Lot 16
PHILIP HENRY HOWARD SURREY, R.C.A.
Additional Images
Provenance:
Gauvreau Gallery, Montreal
Private Collection, Ontario
Note:
Of Philip Surrey’s work, Robert Ayre wrote in 1940 that it evoked “the loneliness and secrecy of the night, created by still, poised compositions, by sombre colours, by mysterious shadows and, here and there, an eerie light…There is a story in most of Surrey’s paintings: not an anecdote made obvious but a story implied for your own imagination to complete.”
Indeed, a painting that appears simple at first glance slowly reveals itself to be the intersection of three vignettes: the couple on promenade, a boater on the river, and a car looping around the bend on the road, visible only by its lights. Surrey guides the viewer through the scene masterfully, coaxing the eye around the canvas using the curves of the low-slung telephone wire, the mirrored sweep of the road and the backhand arc of the trees. The effect is cinematic, simultaneously serene and unsettling, in the way of a David Lynch film. The composition functions as a painterly choose-your-own-adventure story, with the viewer left to contemplate the anterior and posterior of this moment in time.
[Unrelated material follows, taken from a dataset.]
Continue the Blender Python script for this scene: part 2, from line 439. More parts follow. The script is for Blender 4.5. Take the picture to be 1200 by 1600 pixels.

The pivotal moment takes place almost offstage, in the form of the approaching vehicle. Surrey frequently returned to the car as a subject; Gilles Daigneault wrote of Surrey that "...there is one thing that occupies a special place in the artist's imagination and which he often uses to express what he resents most: the automobile." Indeed, in this painting it is the car that will interrupt and perhaps even threaten the couple’s bucolic stroll.
The painting takes its title from a street of the same name, the longest on the Island of Montreal. Gouin wraps around the north side of the island, bordering the Riviere des Prairies.